La ira, como una emoción suscitada espontánea y reflejamente ante una amenaza o agresión, no constituye en sí, ningún pecado porque en esta reacción instintiva no está implicada la voluntad. Así, es comprensible que, por ejemplo, los niños y adolescentes en quienes, los lóbulos frontales no han llegado a madurar, sean más irascibles. Igual la irritabilidad, pero a causa del deterioro de los lóbulos, será también más o menos habitual en los más ancianos.
Pero la ira se vuelve pecado, cuando esta emoción es consciente y voluntariamente consentida al grado de que, perdido su origen espontáneo, se le retiene de modo implacable por largo tiempo. Un tal enojo se llama, más bien, “rencor”. Y he aquí una gran diferencia con los animales, pues éstos son irascibles, pero no rencorosos. Al sentimiento de ira, conservado libremente, por largo tiempo, le ocurre lo mismo que a un alimento que, al paso del tiempo, se vuelve rancio e intoxica gravemente a quien lo retiene y a quien se le comparte.
Si la ira deja de ser una mera emoción y se transforma en un acto intencionado (“me quiero enojar, vengar y castigar para hacer daño”) constituye ya un pecado que, como todos los pecados capitales, engendra otros pecados que destruyen la paz interior, la amistad con Dios y con los demás.

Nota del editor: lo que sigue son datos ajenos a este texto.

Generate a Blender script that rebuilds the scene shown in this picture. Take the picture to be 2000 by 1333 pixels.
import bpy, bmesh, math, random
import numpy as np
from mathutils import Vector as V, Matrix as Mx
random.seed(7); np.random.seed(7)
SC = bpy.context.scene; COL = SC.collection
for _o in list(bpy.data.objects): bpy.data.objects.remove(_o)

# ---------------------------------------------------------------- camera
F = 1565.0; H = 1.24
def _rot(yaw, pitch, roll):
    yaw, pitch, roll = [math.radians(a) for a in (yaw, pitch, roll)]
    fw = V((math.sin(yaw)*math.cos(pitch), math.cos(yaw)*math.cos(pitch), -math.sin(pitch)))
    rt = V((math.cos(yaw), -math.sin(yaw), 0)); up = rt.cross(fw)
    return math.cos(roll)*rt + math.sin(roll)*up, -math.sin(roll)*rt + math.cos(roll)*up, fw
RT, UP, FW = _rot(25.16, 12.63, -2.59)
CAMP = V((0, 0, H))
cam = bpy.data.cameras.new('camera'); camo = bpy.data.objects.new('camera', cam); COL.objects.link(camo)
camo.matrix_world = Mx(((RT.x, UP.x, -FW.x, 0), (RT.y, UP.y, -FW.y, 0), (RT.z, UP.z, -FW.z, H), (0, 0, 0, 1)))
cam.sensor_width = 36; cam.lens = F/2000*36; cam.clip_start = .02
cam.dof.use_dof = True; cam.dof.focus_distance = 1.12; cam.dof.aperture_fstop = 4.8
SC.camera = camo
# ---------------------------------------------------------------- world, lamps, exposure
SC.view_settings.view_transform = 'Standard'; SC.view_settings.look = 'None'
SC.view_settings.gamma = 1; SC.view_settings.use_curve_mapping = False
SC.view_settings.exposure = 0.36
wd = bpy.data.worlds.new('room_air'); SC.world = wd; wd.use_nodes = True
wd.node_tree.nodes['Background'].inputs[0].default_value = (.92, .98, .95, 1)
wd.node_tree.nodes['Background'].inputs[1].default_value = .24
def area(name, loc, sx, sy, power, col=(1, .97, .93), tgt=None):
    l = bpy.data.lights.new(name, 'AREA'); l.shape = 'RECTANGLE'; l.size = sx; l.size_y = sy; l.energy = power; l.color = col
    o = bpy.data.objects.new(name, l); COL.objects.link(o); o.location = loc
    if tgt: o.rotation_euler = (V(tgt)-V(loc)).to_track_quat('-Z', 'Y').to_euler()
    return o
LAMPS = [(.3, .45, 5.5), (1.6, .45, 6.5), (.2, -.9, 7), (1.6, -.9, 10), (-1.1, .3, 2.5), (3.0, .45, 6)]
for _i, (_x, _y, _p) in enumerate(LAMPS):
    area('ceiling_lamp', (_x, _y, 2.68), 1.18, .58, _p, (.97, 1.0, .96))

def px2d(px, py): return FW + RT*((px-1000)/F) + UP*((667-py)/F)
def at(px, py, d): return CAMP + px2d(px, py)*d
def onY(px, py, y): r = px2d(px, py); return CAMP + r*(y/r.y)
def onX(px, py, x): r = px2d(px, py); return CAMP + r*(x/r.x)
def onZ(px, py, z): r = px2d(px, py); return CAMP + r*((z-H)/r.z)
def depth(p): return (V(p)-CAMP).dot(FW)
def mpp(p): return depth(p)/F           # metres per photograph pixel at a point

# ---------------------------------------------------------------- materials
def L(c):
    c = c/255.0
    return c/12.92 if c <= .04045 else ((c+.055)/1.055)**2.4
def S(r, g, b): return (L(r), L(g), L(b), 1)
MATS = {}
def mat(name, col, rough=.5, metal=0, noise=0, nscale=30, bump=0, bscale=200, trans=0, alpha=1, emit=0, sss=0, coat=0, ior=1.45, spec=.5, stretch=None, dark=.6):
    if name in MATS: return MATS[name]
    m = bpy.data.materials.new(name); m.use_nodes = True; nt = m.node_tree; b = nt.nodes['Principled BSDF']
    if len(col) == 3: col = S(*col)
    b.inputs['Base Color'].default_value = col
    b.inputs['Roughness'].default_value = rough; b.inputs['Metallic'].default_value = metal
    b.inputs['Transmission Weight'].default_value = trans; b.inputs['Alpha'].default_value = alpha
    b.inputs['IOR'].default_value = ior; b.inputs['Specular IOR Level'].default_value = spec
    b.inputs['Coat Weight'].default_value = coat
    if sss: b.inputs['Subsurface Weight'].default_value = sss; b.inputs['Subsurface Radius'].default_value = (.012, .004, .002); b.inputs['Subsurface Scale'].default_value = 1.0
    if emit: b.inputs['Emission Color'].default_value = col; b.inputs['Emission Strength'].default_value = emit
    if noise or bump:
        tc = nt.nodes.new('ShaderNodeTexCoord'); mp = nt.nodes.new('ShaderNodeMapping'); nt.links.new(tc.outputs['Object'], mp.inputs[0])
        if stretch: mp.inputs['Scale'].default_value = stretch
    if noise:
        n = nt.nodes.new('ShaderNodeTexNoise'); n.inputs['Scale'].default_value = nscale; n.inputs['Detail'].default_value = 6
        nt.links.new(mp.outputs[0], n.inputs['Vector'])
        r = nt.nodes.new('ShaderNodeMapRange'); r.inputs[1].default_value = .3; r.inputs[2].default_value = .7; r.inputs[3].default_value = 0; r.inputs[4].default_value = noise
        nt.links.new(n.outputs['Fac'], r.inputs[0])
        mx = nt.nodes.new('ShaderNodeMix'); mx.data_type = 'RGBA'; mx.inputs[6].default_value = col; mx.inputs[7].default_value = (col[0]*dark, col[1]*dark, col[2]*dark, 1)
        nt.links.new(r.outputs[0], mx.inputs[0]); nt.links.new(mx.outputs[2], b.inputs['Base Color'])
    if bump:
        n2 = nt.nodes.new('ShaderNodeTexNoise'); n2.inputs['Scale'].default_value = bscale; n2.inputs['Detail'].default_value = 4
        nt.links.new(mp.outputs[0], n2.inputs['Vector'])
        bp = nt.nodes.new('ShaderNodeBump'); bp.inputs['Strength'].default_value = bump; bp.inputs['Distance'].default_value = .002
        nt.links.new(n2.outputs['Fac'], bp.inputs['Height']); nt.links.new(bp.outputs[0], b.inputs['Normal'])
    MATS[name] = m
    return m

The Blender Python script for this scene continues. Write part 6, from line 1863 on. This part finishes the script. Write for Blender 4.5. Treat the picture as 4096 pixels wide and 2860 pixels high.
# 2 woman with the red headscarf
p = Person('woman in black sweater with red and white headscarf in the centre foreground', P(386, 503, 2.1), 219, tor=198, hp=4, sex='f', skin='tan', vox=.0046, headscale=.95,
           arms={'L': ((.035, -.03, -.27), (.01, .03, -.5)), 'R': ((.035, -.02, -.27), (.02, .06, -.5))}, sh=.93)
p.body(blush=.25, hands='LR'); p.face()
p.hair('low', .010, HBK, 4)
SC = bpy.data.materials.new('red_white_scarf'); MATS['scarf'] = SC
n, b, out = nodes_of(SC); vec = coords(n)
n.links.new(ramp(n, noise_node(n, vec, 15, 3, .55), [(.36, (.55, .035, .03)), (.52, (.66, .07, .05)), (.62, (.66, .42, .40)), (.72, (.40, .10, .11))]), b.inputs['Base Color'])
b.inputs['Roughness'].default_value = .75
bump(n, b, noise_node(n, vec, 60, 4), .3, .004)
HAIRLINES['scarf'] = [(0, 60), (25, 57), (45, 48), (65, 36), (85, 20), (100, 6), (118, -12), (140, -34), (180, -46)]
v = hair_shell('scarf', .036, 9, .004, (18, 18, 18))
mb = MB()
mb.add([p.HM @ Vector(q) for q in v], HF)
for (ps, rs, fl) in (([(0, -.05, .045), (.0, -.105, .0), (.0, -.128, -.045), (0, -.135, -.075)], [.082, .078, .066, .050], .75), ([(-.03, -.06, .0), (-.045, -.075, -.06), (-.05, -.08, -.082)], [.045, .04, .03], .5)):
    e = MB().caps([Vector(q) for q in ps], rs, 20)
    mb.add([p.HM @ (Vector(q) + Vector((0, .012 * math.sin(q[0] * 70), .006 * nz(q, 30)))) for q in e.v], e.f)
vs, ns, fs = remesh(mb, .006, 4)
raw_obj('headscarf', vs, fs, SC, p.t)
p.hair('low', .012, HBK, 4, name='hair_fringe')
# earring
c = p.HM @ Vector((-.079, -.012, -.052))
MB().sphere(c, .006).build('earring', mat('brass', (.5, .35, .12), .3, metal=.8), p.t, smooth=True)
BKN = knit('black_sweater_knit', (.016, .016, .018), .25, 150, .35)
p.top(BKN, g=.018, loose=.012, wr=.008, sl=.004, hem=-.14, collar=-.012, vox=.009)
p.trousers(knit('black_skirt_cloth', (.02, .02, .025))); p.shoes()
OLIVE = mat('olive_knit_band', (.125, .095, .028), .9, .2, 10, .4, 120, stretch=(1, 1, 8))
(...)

Como se ve, entre lo espontáneo y lo consentido voluntariamente hay una línea muy tenue. Por ello, no basta el sólo juicio moral para una expresión y digestión adulta del enojo. Es preciso también un decidido ejercicio de educación y curación de los propios hábitos espontáneos, mediante un análisis consciente e inteligente de nuestras emociones.